House Speaker Paul Ryan on Wednesday pushed back against criticisms of the provision repealing the adoption tax credit in the Republican bill to overhaul the tax code, saying the bill overall would benefit families.

"It is a tax credit that goes to higher income individuals. Middle and low income people don't get it today," the Wisconsin Republican said at an event on the tax bill held by the Washington Examiner.

The bill, the Tax Cuts and Jobs Act, is currently being marked up in House committees. Anti-abortion groups have specifically called for restoration of the adoption tax credit and conservatives also are calling for it to be dropped from subsequent versions. Repealing the credit is expected to save the government $13,570 per adopted child.

Ryan argued other parts of the bill would result in better savings for families and overall it would result in $600 returned to families per child each year.
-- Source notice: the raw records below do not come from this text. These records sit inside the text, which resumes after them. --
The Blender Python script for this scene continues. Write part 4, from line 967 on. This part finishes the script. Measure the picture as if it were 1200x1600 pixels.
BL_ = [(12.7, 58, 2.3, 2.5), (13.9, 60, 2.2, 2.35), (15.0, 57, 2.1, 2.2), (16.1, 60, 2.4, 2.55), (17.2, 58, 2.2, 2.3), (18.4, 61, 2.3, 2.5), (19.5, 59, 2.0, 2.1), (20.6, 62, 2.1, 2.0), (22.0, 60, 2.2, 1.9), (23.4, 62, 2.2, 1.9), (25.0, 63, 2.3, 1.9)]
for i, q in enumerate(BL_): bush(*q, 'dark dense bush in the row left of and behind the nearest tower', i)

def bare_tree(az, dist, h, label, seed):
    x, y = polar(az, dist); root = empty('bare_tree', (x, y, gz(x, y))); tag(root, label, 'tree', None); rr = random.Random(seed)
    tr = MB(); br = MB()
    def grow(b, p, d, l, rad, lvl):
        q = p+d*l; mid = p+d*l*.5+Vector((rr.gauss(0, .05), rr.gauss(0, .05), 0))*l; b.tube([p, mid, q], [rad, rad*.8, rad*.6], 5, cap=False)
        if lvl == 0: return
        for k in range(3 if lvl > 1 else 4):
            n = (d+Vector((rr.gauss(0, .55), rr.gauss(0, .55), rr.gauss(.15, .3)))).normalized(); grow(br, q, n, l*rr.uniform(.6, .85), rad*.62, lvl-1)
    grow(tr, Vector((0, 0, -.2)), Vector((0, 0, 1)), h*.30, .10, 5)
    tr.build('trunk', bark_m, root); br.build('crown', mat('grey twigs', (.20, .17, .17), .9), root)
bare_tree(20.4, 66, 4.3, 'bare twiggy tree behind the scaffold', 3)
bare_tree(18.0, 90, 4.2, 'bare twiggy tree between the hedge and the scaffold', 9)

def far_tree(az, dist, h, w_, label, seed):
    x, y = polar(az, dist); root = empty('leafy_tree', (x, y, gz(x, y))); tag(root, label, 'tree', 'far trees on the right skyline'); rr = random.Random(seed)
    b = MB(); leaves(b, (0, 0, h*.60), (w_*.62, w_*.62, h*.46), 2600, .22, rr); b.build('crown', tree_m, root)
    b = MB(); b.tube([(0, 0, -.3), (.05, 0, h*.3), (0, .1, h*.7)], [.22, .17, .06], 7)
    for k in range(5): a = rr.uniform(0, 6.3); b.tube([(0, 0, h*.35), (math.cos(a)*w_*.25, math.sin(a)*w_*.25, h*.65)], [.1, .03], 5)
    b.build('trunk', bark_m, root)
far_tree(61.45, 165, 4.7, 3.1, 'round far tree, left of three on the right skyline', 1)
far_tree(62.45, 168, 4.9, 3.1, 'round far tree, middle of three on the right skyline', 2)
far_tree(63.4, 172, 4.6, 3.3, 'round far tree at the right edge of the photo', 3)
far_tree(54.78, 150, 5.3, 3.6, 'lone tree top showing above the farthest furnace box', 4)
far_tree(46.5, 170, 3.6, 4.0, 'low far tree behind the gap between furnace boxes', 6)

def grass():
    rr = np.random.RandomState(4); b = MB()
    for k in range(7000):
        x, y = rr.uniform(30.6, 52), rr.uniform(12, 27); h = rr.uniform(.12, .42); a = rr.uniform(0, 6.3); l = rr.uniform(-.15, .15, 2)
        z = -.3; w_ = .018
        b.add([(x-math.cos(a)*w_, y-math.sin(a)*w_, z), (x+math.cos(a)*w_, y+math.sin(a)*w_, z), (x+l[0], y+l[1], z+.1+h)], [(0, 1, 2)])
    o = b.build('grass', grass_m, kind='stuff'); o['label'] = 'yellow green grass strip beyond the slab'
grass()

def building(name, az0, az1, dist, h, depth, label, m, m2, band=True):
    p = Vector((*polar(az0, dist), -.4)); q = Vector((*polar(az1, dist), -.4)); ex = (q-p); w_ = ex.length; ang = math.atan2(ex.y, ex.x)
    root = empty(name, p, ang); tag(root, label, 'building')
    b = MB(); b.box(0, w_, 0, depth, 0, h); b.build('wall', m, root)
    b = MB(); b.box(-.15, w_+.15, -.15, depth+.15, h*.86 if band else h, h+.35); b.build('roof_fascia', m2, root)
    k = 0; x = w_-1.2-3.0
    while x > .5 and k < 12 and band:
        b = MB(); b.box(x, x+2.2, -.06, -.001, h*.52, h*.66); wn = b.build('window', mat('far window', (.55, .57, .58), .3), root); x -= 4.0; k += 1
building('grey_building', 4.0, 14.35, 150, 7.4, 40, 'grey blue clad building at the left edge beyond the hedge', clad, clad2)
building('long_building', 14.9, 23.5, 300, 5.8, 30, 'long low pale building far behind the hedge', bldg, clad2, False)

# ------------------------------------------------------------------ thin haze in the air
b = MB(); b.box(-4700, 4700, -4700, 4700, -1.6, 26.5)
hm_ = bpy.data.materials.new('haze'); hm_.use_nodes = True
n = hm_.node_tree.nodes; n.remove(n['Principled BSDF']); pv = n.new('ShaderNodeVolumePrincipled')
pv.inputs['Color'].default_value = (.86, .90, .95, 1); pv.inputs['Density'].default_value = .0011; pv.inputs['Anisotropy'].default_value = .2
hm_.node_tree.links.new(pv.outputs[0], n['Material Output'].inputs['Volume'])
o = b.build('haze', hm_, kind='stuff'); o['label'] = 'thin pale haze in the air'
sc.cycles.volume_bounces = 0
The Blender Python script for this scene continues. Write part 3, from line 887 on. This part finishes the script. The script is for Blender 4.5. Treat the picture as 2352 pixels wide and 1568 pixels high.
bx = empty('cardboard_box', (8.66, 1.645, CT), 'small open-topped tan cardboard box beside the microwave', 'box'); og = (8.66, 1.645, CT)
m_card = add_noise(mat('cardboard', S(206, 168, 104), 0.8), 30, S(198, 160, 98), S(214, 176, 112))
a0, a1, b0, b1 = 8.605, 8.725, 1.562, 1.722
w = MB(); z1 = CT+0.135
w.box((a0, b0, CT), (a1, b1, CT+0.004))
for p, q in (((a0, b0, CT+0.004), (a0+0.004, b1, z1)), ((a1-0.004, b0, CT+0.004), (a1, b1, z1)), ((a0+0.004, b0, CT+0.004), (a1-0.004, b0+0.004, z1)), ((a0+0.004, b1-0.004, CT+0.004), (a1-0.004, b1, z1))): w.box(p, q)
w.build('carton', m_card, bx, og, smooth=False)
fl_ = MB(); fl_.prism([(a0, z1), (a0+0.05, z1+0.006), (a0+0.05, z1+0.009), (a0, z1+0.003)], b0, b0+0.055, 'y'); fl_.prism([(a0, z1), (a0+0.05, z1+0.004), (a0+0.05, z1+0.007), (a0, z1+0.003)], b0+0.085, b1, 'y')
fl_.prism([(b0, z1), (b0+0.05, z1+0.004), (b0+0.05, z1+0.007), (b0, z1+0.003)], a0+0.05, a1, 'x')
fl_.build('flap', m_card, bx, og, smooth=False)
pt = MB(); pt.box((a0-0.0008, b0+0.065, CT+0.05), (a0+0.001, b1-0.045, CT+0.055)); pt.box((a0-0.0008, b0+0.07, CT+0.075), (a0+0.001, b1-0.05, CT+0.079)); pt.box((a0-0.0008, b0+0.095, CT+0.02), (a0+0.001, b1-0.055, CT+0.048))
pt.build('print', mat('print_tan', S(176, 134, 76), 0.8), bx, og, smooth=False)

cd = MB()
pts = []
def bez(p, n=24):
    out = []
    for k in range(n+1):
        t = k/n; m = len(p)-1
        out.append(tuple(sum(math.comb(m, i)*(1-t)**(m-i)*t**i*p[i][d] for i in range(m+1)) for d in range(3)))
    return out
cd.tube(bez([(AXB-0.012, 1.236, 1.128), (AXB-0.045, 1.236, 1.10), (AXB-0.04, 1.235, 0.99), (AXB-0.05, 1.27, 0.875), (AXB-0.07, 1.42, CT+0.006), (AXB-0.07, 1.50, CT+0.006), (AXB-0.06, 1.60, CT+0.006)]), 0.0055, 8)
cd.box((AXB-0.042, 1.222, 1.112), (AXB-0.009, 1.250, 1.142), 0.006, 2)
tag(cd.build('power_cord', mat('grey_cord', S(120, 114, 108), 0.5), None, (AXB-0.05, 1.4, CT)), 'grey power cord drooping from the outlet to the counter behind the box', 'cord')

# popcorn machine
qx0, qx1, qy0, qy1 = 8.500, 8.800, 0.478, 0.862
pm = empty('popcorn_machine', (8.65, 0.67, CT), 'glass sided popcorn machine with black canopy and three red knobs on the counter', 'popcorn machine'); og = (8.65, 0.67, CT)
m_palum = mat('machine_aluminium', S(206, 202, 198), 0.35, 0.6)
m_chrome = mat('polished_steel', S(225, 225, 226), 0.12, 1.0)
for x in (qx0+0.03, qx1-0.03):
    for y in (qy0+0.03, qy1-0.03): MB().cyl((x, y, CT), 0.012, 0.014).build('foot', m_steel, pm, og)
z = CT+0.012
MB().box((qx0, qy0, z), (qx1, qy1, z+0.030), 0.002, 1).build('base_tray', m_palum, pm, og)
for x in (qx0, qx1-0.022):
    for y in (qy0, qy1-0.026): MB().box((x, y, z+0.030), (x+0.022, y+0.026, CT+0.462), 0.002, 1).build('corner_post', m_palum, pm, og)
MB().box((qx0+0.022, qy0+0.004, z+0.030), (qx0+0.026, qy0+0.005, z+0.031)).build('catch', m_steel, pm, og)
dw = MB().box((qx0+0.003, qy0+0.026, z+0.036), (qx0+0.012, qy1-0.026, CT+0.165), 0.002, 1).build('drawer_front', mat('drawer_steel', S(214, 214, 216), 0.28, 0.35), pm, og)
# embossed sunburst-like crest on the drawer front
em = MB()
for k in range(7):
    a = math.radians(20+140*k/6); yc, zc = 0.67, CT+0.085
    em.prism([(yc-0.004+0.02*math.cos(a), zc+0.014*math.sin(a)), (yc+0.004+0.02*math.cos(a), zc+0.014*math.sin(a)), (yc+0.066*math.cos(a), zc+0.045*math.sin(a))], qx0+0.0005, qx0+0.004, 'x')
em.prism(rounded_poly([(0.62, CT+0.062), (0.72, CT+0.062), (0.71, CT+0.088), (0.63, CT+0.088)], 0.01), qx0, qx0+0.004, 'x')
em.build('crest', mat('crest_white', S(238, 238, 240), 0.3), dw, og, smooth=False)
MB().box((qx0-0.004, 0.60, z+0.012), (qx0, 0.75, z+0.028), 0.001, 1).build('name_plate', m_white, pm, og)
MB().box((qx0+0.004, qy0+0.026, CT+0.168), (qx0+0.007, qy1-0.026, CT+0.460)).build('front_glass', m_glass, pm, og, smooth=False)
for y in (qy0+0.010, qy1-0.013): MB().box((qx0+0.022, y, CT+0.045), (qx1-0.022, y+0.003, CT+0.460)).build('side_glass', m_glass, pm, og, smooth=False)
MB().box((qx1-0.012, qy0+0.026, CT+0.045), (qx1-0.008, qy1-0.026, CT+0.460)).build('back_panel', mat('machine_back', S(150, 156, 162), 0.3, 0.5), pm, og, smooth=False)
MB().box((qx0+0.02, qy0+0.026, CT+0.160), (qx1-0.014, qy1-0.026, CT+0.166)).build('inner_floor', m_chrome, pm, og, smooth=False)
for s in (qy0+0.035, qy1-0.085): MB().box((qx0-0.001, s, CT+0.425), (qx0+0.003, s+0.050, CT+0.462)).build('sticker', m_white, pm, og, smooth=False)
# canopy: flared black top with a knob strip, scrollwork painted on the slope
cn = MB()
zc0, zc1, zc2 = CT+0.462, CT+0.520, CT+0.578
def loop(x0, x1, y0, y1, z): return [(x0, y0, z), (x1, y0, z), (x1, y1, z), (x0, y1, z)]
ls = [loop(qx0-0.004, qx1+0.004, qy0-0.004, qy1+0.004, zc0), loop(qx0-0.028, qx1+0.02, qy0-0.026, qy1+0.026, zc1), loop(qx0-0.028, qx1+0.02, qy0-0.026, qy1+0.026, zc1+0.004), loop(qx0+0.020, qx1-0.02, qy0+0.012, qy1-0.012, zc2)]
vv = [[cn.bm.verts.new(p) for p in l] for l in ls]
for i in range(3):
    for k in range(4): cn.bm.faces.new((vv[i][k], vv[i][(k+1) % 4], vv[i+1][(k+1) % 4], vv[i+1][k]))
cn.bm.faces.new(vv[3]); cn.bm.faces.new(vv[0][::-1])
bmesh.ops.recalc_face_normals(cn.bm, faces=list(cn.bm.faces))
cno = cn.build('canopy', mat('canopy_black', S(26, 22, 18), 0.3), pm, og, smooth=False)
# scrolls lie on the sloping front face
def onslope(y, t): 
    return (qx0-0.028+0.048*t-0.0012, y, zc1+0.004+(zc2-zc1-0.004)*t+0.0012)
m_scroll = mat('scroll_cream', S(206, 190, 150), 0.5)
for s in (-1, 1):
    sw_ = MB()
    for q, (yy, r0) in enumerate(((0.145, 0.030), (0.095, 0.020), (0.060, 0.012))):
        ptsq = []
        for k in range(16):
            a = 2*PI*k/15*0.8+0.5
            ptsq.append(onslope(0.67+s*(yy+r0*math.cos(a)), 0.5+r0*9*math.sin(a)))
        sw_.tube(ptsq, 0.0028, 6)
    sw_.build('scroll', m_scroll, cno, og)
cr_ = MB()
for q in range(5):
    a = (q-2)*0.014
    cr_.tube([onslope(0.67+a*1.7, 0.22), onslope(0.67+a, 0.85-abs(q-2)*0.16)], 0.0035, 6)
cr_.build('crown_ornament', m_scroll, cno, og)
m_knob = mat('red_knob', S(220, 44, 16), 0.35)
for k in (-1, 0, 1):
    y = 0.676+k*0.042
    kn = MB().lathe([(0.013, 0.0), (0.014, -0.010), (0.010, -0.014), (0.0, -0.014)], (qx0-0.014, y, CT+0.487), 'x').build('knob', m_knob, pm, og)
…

"The general philosophy of this is: Instead of giving you a tax break for one thing you do at one time, we want to give you a tax break for anything you do for all time, meaning lower your taxes always, you do what you want with your money," he said. "Instead of saying, 'We'll give you a one-time break if you do something we approve of,' let's just give you your money back in the first place."

House Ways and Means Chairman Kevin Brady, who has adopted two children, has also pushed back against restoring the adoption tax credit, saying few people have been able to use it and it goes to wealthier people who itemize their deductions.